WHAT YOU NEED TO DO
Print the listing in its entirety and exactly, leaving out images.
--- DATA EXCERPT ---
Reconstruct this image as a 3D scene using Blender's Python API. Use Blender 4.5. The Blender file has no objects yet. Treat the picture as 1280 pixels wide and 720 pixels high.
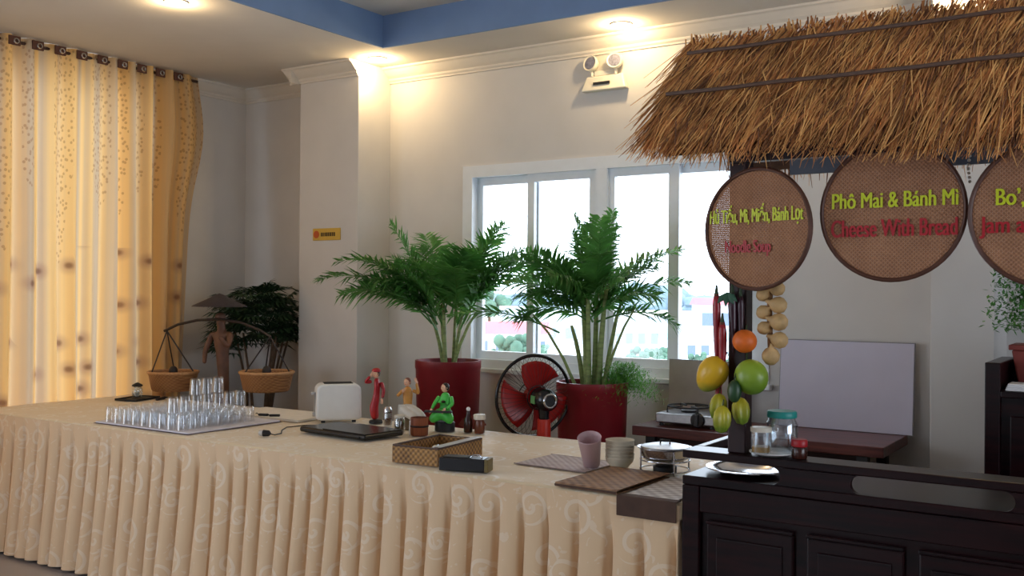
import bpy, bmesh, math, random
from mathutils import Vector, Matrix, Euler
random.seed(7)
R = math.radians
PI = math.pi
SC = bpy.context.scene
COL = SC.collection

# ------------------------------------------------------------------ camera
cam_d = bpy.data.cameras.new('camera')
cam_d.sensor_width = 36.0
cam_d.lens = 36.0 * 1245.4 / 1280.0
cam_d.clip_start = 0.05
cam_d.clip_end = 3000
cam = bpy.data.objects.new('camera', cam_d)
COL.objects.link(cam)
_r = Vector((0.83497112, 0.55024098, 0.00762174))
_u = Vector((-0.00465457, -0.00678804, 0.99996613))
_f = Vector((-0.55027408, 0.83497832, 0.00310668))
_m = Matrix.Identity(4)
for i in range(3):
    _m[i][0] = _r[i]; _m[i][1] = _u[i]; _m[i][2] = -_f[i]
_m[0][3], _m[1][3], _m[2][3] = 0.0, 0.0, 1.45
cam.matrix_world = _m
SC.camera = cam

# ------------------------------------------------------------------ world, view
w = bpy.data.worlds.new('overcast_sky')
SC.world = w
w.use_nodes = True
wn = w.node_tree.nodes
wn['Background'].inputs[0].default_value = (0.84, 0.93, 1.06, 1)
wn['Background'].inputs[1].default_value = 7.0
SC.view_settings.view_transform = 'Standard'
SC.view_settings.look = 'None'
SC.view_settings.gamma = 1.0
SC.view_settings.use_curve_mapping = False
SC.view_settings.exposure = -0.40
SC.cycles.use_denoising = True
SC.cycles.max_bounces = 10
SC.cycles.diffuse_bounces = 6
SC.cycles.transparent_max_bounces = 32
SC.cycles.sample_clamp_indirect = 6.0
SC.cycles.caustics_reflective = False
SC.cycles.caustics_refractive = False


def portal(name, loc, rot, sx, sy):
    d = bpy.data.lights.new(name, 'AREA')
    d.shape = 'RECTANGLE'; d.size = sx; d.size_y = sy
    d.cycles.is_portal = True
    o = bpy.data.objects.new(name, d)
    o.location = loc; o.rotation_euler = rot
    COL.objects.link(o)
    return o


# portals only guide sampling of the sky through the room's openings
portal('back_window_portal', (-2.84, 5.44, 1.6), (R(-90), 0, 0), 2.1, 1.35)
portal('left_window_portal', (-6.12, 3.1, 1.48), (0, R(-90), 0), 2.76, 2.6)
FWX0, FWX1, FWZ0, FWZ1 = -3.6, -2.2, 0.9, 2.3      # window behind the camera
RWY0, RWY1, RWZ0, RWZ1 = -0.2, 3.6, 0.5, 2.5       # windows in the right wall
portal('front_window_portal', ((FWX0 + FWX1) / 2, -4.1, (FWZ0 + FWZ1) / 2), (R(90), 0, 0), FWX1 - FWX0, FWZ1 - FWZ0)
LWY0, LWY1, LWZ0, LWZ1 = -2.6, 0.9, 0.3, 2.6       # bare window in the left wall, nearer the camera
portal('side_window_portal', (-6.12, (LWY0 + LWY1) / 2, (LWZ0 + LWZ1) / 2), (0, R(-90), 0), LWZ1 - LWZ0, LWY1 - LWY0)
portal('right_window_portal', (4.1, (RWY0 + RWY1) / 2, (RWZ0 + RWZ1) / 2), (0, R(90), 0), RWZ1 - RWZ0, RWY1 - RWY0)

# ------------------------------------------------------------------ materials
MATS = {}


def nodes_of(name):
    m = bpy.data.materials.new(name)
    m.use_nodes = True
    nt = m.node_tree
    return m, nt, nt.nodes, nt.links, nt.nodes['Principled BSDF']


def lin(c):
    return tuple((x / 12.92 if x <= 0.04045 else ((x + 0.055) / 1.055) ** 2.4) for x in [v / 255.0 for v in c])


def mat(name, rgb, rough=0.5, metal=0.0, vary=0.12, scale=20.0, bump=0.0, coat=0.0, spec=0.5, stretch=None):
    """plain procedural material: sRGB 0-255 base colour with noise variation and optional bump"""
    if name in MATS:
        return MATS[name]
    m, nt, N, L, b = nodes_of(name)
    c = lin(rgb)
    tc = N.new('ShaderNodeTexCoord')
    mp = N.new('ShaderNodeMapping')
    if stretch:
        mp.inputs['Scale'].default_value = stretch
    no = N.new('ShaderNodeTexNoise')
    no.inputs['Scale'].default_value = scale
    no.inputs['Detail'].default_value = 4
    L.new(tc.outputs['Object'], mp.inputs[0]); L.new(mp.outputs[0], no.inputs['Vector'])
    ra = N.new('ShaderNodeValToRGB')
    lo = tuple(x * (1 - vary) for x in c); hi = tuple(min(1, x * (1 + vary)) for x in c)
    ra.color_ramp.elements[0].position = 0.3; ra.color_ramp.elements[1].position = 0.7
    ra.color_ramp.elements[0].color = (*lo, 1); ra.color_ramp.elements[1].color = (*hi, 1)
    L.new(no.outputs['Fac'], ra.inputs[0]); L.new(ra.outputs[0], b.inputs['Base Color'])
    b.inputs['Roughness'].default_value = rough
    b.inputs['Metallic'].default_value = metal
    b.inputs['Coat Weight'].default_value = coat
    b.inputs['Specular IOR Level'].default_value = spec
    if bump:
        bu = N.new('ShaderNodeBump'); bu.inputs['Strength'].default_value = bump; bu.inputs['Distance'].default_value = 0.01
        L.new(no.outputs['Fac'], bu.inputs['Height']); L.new(bu.outputs[0], b.inputs['Normal'])
    MATS[name] = m
    return m


def emit(name, rgb, s):
    m, nt, N, L, b = nodes_of(name)
    b.inputs['Base Color'].default_value = (*rgb, 1)
    b.inputs['Emission Color'].default_value = (*rgb, 1)
    b.inputs['Emission Strength'].default_value = s
    MATS[name] = m
    return m


def thin_glass(name, tint=(0.95, 0.97, 0.97), gloss=0.10, rough=0.02, edge=0.35):
    m, nt, N, L, b = nodes_of(name)
    N.remove(b)
    out = [n for n in N if n.type == 'OUTPUT_MATERIAL'][0]
    t = N.new('ShaderNodeBsdfTransparent'); t.inputs[0].default_value = (*tint, 1)
    g = N.new('ShaderNodeBsdfGlossy'); g.inputs[0].default_value = (1, 1, 1, 1); g.inputs['Roughness'].default_value = rough
    lw = N.new('ShaderNodeLayerWeight'); lw.inputs[0].default_value = edge
    ma = N.new('ShaderNodeMath'); ma.operation = 'MULTIPLY_ADD'
    ma.inputs[1].default_value = 0.32; ma.inputs[2].default_value = gloss
    L.new(lw.outputs['Facing'], ma.inputs[0])
    mx = N.new('ShaderNodeMixShader')
    L.new(ma.outputs[0], mx.inputs[0]); L.new(t.outputs[0], mx.inputs[1]); L.new(g.outputs[0], mx.inputs[2])
    L.new(mx.outputs[0], out.inputs[0])
    MATS[name] = m
    return m


def translucent(name, rgb, trans=0.35, rough=0.6, vary=0.2, scale=12):
    """leaf / thin cloth: principled mixed with translucent"""
    m = mat(name, rgb, rough, vary=vary, scale=scale)
    nt = m.node_tree; N = nt.nodes; L = nt.links
    b = N['Principled BSDF']; out = [n for n in N if n.type == 'OUTPUT_MATERIAL'][0]
    src = b.inputs['Base Color'].links[0].from_socket
    t = N.new('ShaderNodeBsdfTranslucent'); L.new(src, t.inputs[0])
    mx = N.new('ShaderNodeMixShader'); mx.inputs[0].default_value = trans
    L.new(b.outputs[0], mx.inputs[1]); L.new(t.outputs[0], mx.inputs[2]); L.new(mx.outputs[0], out.inputs[0])
    return m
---
RESULT FOR THIS TASK
Reconstruct this image as a 3D scene using Blender's Python API. Use Blender 4.5. The Blender file has no objects yet. Treat the picture as 1280 pixels wide and 720 pixels high.
import bpy, bmesh, math, random
from mathutils import Vector, Matrix, Euler
random.seed(7)
R = math.radians
PI = math.pi
SC = bpy.context.scene
COL = SC.collection

# ------------------------------------------------------------------ camera
cam_d = bpy.data.cameras.new('camera')
cam_d.sensor_width = 36.0
cam_d.lens = 36.0 * 1245.4 / 1280.0
cam_d.clip_start = 0.05
cam_d.clip_end = 3000
cam = bpy.data.objects.new('camera', cam_d)
COL.objects.link(cam)
_r = Vector((0.83497112, 0.55024098, 0.00762174))
_u = Vector((-0.00465457, -0.00678804, 0.99996613))
_f = Vector((-0.55027408, 0.83497832, 0.00310668))
_m = Matrix.Identity(4)
for i in range(3):
    _m[i][0] = _r[i]; _m[i][1] = _u[i]; _m[i][2] = -_f[i]
_m[0][3], _m[1][3], _m[2][3] = 0.0, 0.0, 1.45
cam.matrix_world = _m
SC.camera = cam

# ------------------------------------------------------------------ world, view
w = bpy.data.worlds.new('overcast_sky')
SC.world = w
w.use_nodes = True
wn = w.node_tree.nodes
wn['Background'].inputs[0].default_value = (0.84, 0.93, 1.06, 1)
wn['Background'].inputs[1].default_value = 7.0
SC.view_settings.view_transform = 'Standard'
SC.view_settings.look = 'None'
SC.view_settings.gamma = 1.0
SC.view_settings.use_curve_mapping = False
SC.view_settings.exposure = -0.40
SC.cycles.use_denoising = True
SC.cycles.max_bounces = 10
SC.cycles.diffuse_bounces = 6
SC.cycles.transparent_max_bounces = 32
SC.cycles.sample_clamp_indirect = 6.0
SC.cycles.caustics_reflective = False
SC.cycles.caustics_refractive = False


def portal(name, loc, rot, sx, sy):
    d = bpy.data.lights.new(name, 'AREA')
    d.shape = 'RECTANGLE'; d.size = sx; d.size_y = sy
    d.cycles.is_portal = True
    o = bpy.data.objects.new(name, d)
    o.location = loc; o.rotation_euler = rot
    COL.objects.link(o)
    return o


# portals only guide sampling of the sky through the room's openings
portal('back_window_portal', (-2.84, 5.44, 1.6), (R(-90), 0, 0), 2.1, 1.35)
portal('left_window_portal', (-6.12, 3.1, 1.48), (0, R(-90), 0), 2.76, 2.6)
FWX0, FWX1, FWZ0, FWZ1 = -3.6, -2.2, 0.9, 2.3      # window behind the camera
RWY0, RWY1, RWZ0, RWZ1 = -0.2, 3.6, 0.5, 2.5       # windows in the right wall
portal('front_window_portal', ((FWX0 + FWX1) / 2, -4.1, (FWZ0 + FWZ1) / 2), (R(90), 0, 0), FWX1 - FWX0, FWZ1 - FWZ0)
LWY0, LWY1, LWZ0, LWZ1 = -2.6, 0.9, 0.3, 2.6       # bare window in the left wall, nearer the camera
portal('side_window_portal', (-6.12, (LWY0 + LWY1) / 2, (LWZ0 + LWZ1) / 2), (0, R(-90), 0), LWZ1 - LWZ0, LWY1 - LWY0)
portal('right_window_portal', (4.1, (RWY0 + RWY1) / 2, (RWZ0 + RWZ1) / 2), (0, R(90), 0), RWZ1 - RWZ0, RWY1 - RWY0)

# ------------------------------------------------------------------ materials
MATS = {}


def nodes_of(name):
    m = bpy.data.materials.new(name)
    m.use_nodes = True
    nt = m.node_tree
    return m, nt, nt.nodes, nt.links, nt.nodes['Principled BSDF']


def lin(c):
    return tuple((x / 12.92 if x <= 0.04045 else ((x + 0.055) / 1.055) ** 2.4) for x in [v / 255.0 for v in c])


def mat(name, rgb, rough=0.5, metal=0.0, vary=0.12, scale=20.0, bump=0.0, coat=0.0, spec=0.5, stretch=None):
    """plain procedural material: sRGB 0-255 base colour with noise variation and optional bump"""
    if name in MATS:
        return MATS[name]
    m, nt, N, L, b = nodes_of(name)
    c = lin(rgb)
    tc = N.new('ShaderNodeTexCoord')
    mp = N.new('ShaderNodeMapping')
    if stretch:
        mp.inputs['Scale'].default_value = stretch
    no = N.new('ShaderNodeTexNoise')
    no.inputs['Scale'].default_value = scale
    no.inputs['Detail'].default_value = 4
    L.new(tc.outputs['Object'], mp.inputs[0]); L.new(mp.outputs[0], no.inputs['Vector'])
    ra = N.new('ShaderNodeValToRGB')
    lo = tuple(x * (1 - vary) for x in c); hi = tuple(min(1, x * (1 + vary)) for x in c)
    ra.color_ramp.elements[0].position = 0.3; ra.color_ramp.elements[1].position = 0.7
    ra.color_ramp.elements[0].color = (*lo, 1); ra.color_ramp.elements[1].color = (*hi, 1)
    L.new(no.outputs['Fac'], ra.inputs[0]); L.new(ra.outputs[0], b.inputs['Base Color'])
    b.inputs['Roughness'].default_value = rough
    b.inputs['Metallic'].default_value = metal
    b.inputs['Coat Weight'].default_value = coat
    b.inputs['Specular IOR Level'].default_value = spec
    if bump:
        bu = N.new('ShaderNodeBump'); bu.inputs['Strength'].default_value = bump; bu.inputs['Distance'].default_value = 0.01
        L.new(no.outputs['Fac'], bu.inputs['Height']); L.new(bu.outputs[0], b.inputs['Normal'])
    MATS[name] = m
    return m


def emit(name, rgb, s):
    m, nt, N, L, b = nodes_of(name)
    b.inputs['Base Color'].default_value = (*rgb, 1)
    b.inputs['Emission Color'].default_value = (*rgb, 1)
    b.inputs['Emission Strength'].default_value = s
    MATS[name] = m
    return m


def thin_glass(name, tint=(0.95, 0.97, 0.97), gloss=0.10, rough=0.02, edge=0.35):
    m, nt, N, L, b = nodes_of(name)
    N.remove(b)
    out = [n for n in N if n.type == 'OUTPUT_MATERIAL'][0]
    t = N.new('ShaderNodeBsdfTransparent'); t.inputs[0].default_value = (*tint, 1)
    g = N.new('ShaderNodeBsdfGlossy'); g.inputs[0].default_value = (1, 1, 1, 1); g.inputs['Roughness'].default_value = rough
    lw = N.new('ShaderNodeLayerWeight'); lw.inputs[0].default_value = edge
    ma = N.new('ShaderNodeMath'); ma.operation = 'MULTIPLY_ADD'
    ma.inputs[1].default_value = 0.32; ma.inputs[2].default_value = gloss
    L.new(lw.outputs['Facing'], ma.inputs[0])
    mx = N.new('ShaderNodeMixShader')
    L.new(ma.outputs[0], mx.inputs[0]); L.new(t.outputs[0], mx.inputs[1]); L.new(g.outputs[0], mx.inputs[2])
    L.new(mx.outputs[0], out.inputs[0])
    MATS[name] = m
    return m


def translucent(name, rgb, trans=0.35, rough=0.6, vary=0.2, scale=12):
    """leaf / thin cloth: principled mixed with translucent"""
    m = mat(name, rgb, rough, vary=vary, scale=scale)
    nt = m.node_tree; N = nt.nodes; L = nt.links
    b = N['Principled BSDF']; out = [n for n in N if n.type == 'OUTPUT_MATERIAL'][0]
    src = b.inputs['Base Color'].links[0].from_socket
    t = N.new('ShaderNodeBsdfTranslucent'); L.new(src, t.inputs[0])
    mx = N.new('ShaderNodeMixShader'); mx.inputs[0].default_value = trans
    L.new(b.outputs[0], mx.inputs[1]); L.new(t.outputs[0], mx.inputs[2]); L.new(mx.outputs[0], out.inputs[0])
    return m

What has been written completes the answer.